Make buying easier for customers
Cash recyclers make a difference. A growing use of $20 bills and rising price points drive consumers to use more bills for vending purchases.
Vendors can do everything right – the right vending machine, right product selection, right service strategy, right product price point – and still miss out on a large percentage of sales. That’s because regardless of how much consumers want that drink or snack, they must have the means to pay for it.
And, in many cases, they do not.
The vast majority of consumers carry at least one credit card and larger denomination notes like $20 bills, which are commonly dispensed by ATMs. But only 50 percent or less of consumers carry $3 in coins or bills. In fact, 65 percent or more of consumers carry either $1 or $20 bills – the two notes that are the highest in circulation. According to the U.S. Mint, 31 percent of all currency in circulation today is the $20 bill and 46 percent is the $1 bill, while all other denominations have circulation levels well below 12 percent.
Despite money circulation levels, most vending machines out there today don’t accept higher denomination bills and/or credit cards. They only accept coins, $1s and possibly $5s. Frustrated, many consumers storm off from a vending machine without that desperately needed afternoon pick-me-up. Even worse, they are likely to give up on the vending machine permanently in favor of a convenience store or drive-thru chain that accepts all forms of payment.

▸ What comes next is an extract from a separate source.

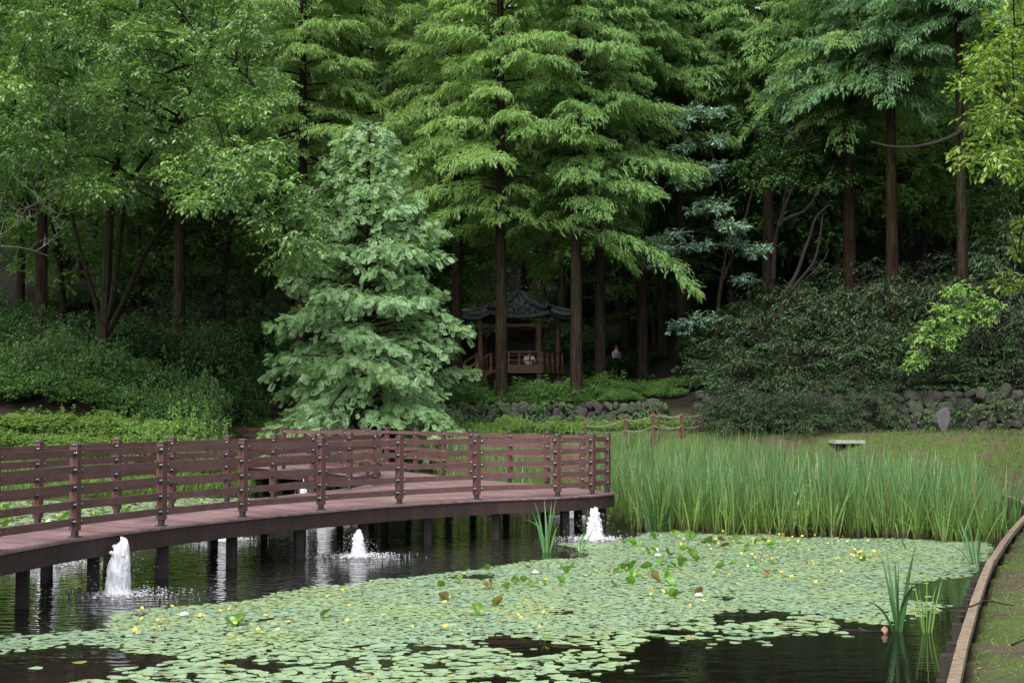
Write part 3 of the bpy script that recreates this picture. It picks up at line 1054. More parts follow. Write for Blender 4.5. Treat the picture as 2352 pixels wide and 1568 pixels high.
LL = [(CL1, 'green water lily leaf standing in the yellow flower drift near the reeds', 'lily leaves in the yellow drift', 1.0),
      (CL2, 'green water lily leaf in the raised clump right of the corner jet', 'lily leaves in the raised clump', 1.0),
      (CL3, 'lone upright water lily leaf towards the timber edged bank', 'lily leaves towards the bank', 0.8),
      (CL4, 'folded green water lily leaf poking up from the middle of the mat', 'lily leaves in the middle of the mat', 0.85),
      (CL5, 'broad water lily leaf behind the boardwalk railing', 'lily leaves behind the railing', 1.5)]
for pts, lab, gr, sc in LL:
    for u, v in pts:
        q = on(u, v)
        s = g.uniform(0.06, 0.10) * sc
        t_ = thing('lily_leaf', lab, 'lily leaf', (q[0], q[1], s * g.uniform(0.5, 1.1)), gr)
        t_.rotation_euler = (g.uniform(0.15, 1.0), g.normal(0, 0.4), g.uniform(0, 6.28))
        t_.scale = (s, s, s)
        put('leaf', leaf_me[g.integers(0, 9)], t_)
        put('stem', lstem_me, t_)

# white water lilies
M['white'] = plain('white_petal', (0.85, 0.82, 0.84), (0.9, 0.88, 0.9), 20, 0.5, 0.3)
mb = MB()
for ring_, n, el, r in ((0, 8, 0.45, 1.0), (1, 7, 0.95, 0.85), (2, 5, 1.3, 0.7)):
    for q in range(n):
        a = q * 2 * math.pi / n + ring_ * 0.4
        d = np.array([math.cos(a) * math.cos(el), math.sin(a) * math.cos(el), math.sin(el)])
        s = np.array([-math.sin(a), math.cos(a), 0])
        mb.add([(0, 0, 0), d * r * 0.55 + s * 0.24, d * r, d * r * 0.55 - s * 0.24], [[0, 1, 2, 3]])
wl_me = mb.mesh('petals', M['white'])
mb = MB()
mb.lathe([(0.0, 0.0), (0.18, 0.05), (0.16, 0.34), (0, 0.38)], (0, 0, 0), 8)
wc_me = mb.mesh('stamens', M['petal'])
for (u, v), lab in zip([(1511, 1280), (1605, 1373), (2084, 1228), (1229, 1320), (421, 1418)],
                       ['open white water lily among the raised leaf clump', 'white water lily beside a small dark gap in the mat', 'white water lily at the foot of the right hand reeds',
                        'white water lily near the rear edge of the mat in the middle', 'white water lily near the tall jet at the left of the mat']):
    q = on(u, v)
    t_ = thing('water_lily', lab, 'water lily', (q[0], q[1], 0.015), 'white water lilies')
    t_.scale = (0.075,) * 3
    put('petals', wl_me, t_)
    put('stamens', wc_me, t_)

# ------------------------------------------------------------------ reeds
m, t, p, o = newmat('reed_blade')
tc = t.nodes.new('ShaderNodeTexCoord')
sx = t.nodes.new('ShaderNodeSeparateXYZ')
t.links.new(tc.outputs['Object'], sx.inputs[0])
gnode = t.nodes.new('ShaderNodeNewGeometry')
zj = math2(t, 'ADD', sx.outputs[2], math2(t, 'MULTIPLY', gnode.outputs['Random Per Island'], 0.35))
tip = mixcol(t, gnode.outputs['Random Per Island'], (0.03, 0.085, 0.022), (0.105, 0.19, 0.062))
mid = mixcol(t, gnode.outputs['Random Per Island'], (0.05, 0.105, 0.016), (0.135, 0.215, 0.05))
mr = t.nodes.new('ShaderNodeMapRange')
mr.inputs[1].default_value = 0.55
mr.inputs[2].default_value = 1.15
t.links.new(zj, mr.inputs[0])
col = mixcol(t, mr.outputs[0], mid, tip)
mr = t.nodes.new('ShaderNodeMapRange')
mr.inputs[1].default_value = 0.16
mr.inputs[2].default_value = 0.36
t.links.new(zj, mr.inputs[0])
col = mixcol(t, mr.outputs[0], (0.045, 0.033, 0.018), col)
dead = ramp(t, gnode.outputs['Random Per Island'], (0.955, (0, 0, 0)), (0.96, (1, 1, 1)))
col = mixcol(t, dead, col, (0.17, 0.125, 0.06))
t.links.new(col, p.inputs['Base Color'])
p.inputs['Roughness'].default_value = 0.38
p.inputs['Specular IOR Level'].default_value = 0.38
tr = t.nodes.new('ShaderNodeBsdfTranslucent')
t.links.new(col, tr.inputs['Color'])
mx = t.nodes.new('ShaderNodeMixShader')
mx.inputs[0].default_value = 0.3
t.links.new(p.outputs[0], mx.inputs[1])
t.links.new(tr.outputs[0], mx.inputs[2])
t.links.new(mx.outputs[0], o.inputs['Surface'])
M['reed'] = m
M['iris_dark'] = leaf_mat('iris_blade_dark', (0.014, 0.05, 0.014), (0.03, 0.09, 0.024), None, 0.2, 0.4, 0.45, 0.1)
M['iris'] = leaf_mat('iris_blade', (0.035, 0.11, 0.035), (0.085, 0.19, 0.06), None, 0.25, 0.4, 0.5, 0.1)


def blades(mb, pos, h, lean, curl, wd, az, seg=6, tail=0.12):
    n = len(pos)
    t_ = np.linspace(0, 1, seg + 1)
    h = np.broadcast_to(np.asarray(h, float), (n,))
    wd = np.broadcast_to(np.asarray(wd, float), (n,))
    bend = np.linalg.norm(curl, axis=1)
    P = pos[:, None, :].repeat(seg + 1, 1).copy()
    P[:, :, :2] += lean[:, None, :] * t_[None, :, None] + curl[:, None, :] * (t_ ** 2.6)[None, :, None]
    P[:, :, 2] += h[:, None] * t_[None] - (0.55 * bend[:, None]) * (t_ ** 3.2)[None]
    s = np.stack([np.cos(az), np.sin(az), 0 * az], 1)
    prof = np.minimum(1, (0.55 + 1.2 * t_)) * np.maximum(tail, 1 - t_ ** 3)
    off = s[:, None, :] * (wd[:, None] * prof[None])[:, :, None] / 2
    v = np.stack([P - off, P + off], 2).reshape(-1, 3)
    m_ = 2 * (seg + 1)
    f = np.array([[2 * q, 2 * q + 1, 2 * q + 3, 2 * q + 2] for q in range(seg)])
    F = f[None] + (np.arange(n) * m_)[:, None, None]
    mb.add(v, F.reshape(-1, 4))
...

Recent field studies found that higher denomination bill acceptance leads to at least a 20 percent increase in overall vending machine sales because it literally “unlocks consumers’ wallets” and makes it convenient to buy.
Why don’t machines accept higher denominations? Because operators have been concerned about changer starvation due to demands for large change amounts as change from payments made with high denomination bills.
Many operators report sales losses of 80 percent or more when a machine requires exact change only due to changer starvation. Bill changers, which change out large denomination bills, are expensive. Just one bill changer can cost as much as $1,200, require hundreds of dollars in change in the changer and hundreds more in replenishment funds.
Today’s cash recycling technology now allows operators to easily and cost-efficiently accept larger denominations, reverse customer attrition and drive sales.
Field-Proven Cash Recycling Technology
Cash recycling technology is not new, but it is just now hitting a significant adoption curve. In the first quarter of 2011, MEI sold more than 10,000 cash recyclers to vending operators since the technology was introduced in October 2008. Operators have reported success, citing various advantages – some expected, some not anticipated at all. Cost savings, sales lift, new profit opportunities, and an increase in customer satisfaction are among the highest reported benefits of cash recyclers.
The earliest adopters of the technology report sales lifts as high as 75 percent and return on investment (ROI) in as little as six months. The Coca-Cola Bottling Co. of Lehigh Valley, Pa., part of the ABARTA Beverage Group, for example, invested in cash recycling technology nearly two years ago and has experienced unexpected sales increases in all of its recycling-equipped vending machines.
“Customers have told me first-hand how thrilled they are to receive bills as change instead of dollar coins,” said Mike Gallagher, service manager for Coca-Cola Bottling Co. “Sales on those machines have increased, and the technology has been extremely reliable.”
Here’s a look at seven ways three vending machine operators – each with different vending operations – are using recycling technology.
Improve Customer Satisfaction
Consumers like choices and convenience. Cash recycling technology enables vending machines to offer customers more payment choices and encourages them to return to that machine again and again, confident that they can make a purchase with whatever is in their wallet. Also, providing change in paper bills more closely mimics purchases at traditional stores and restaurants.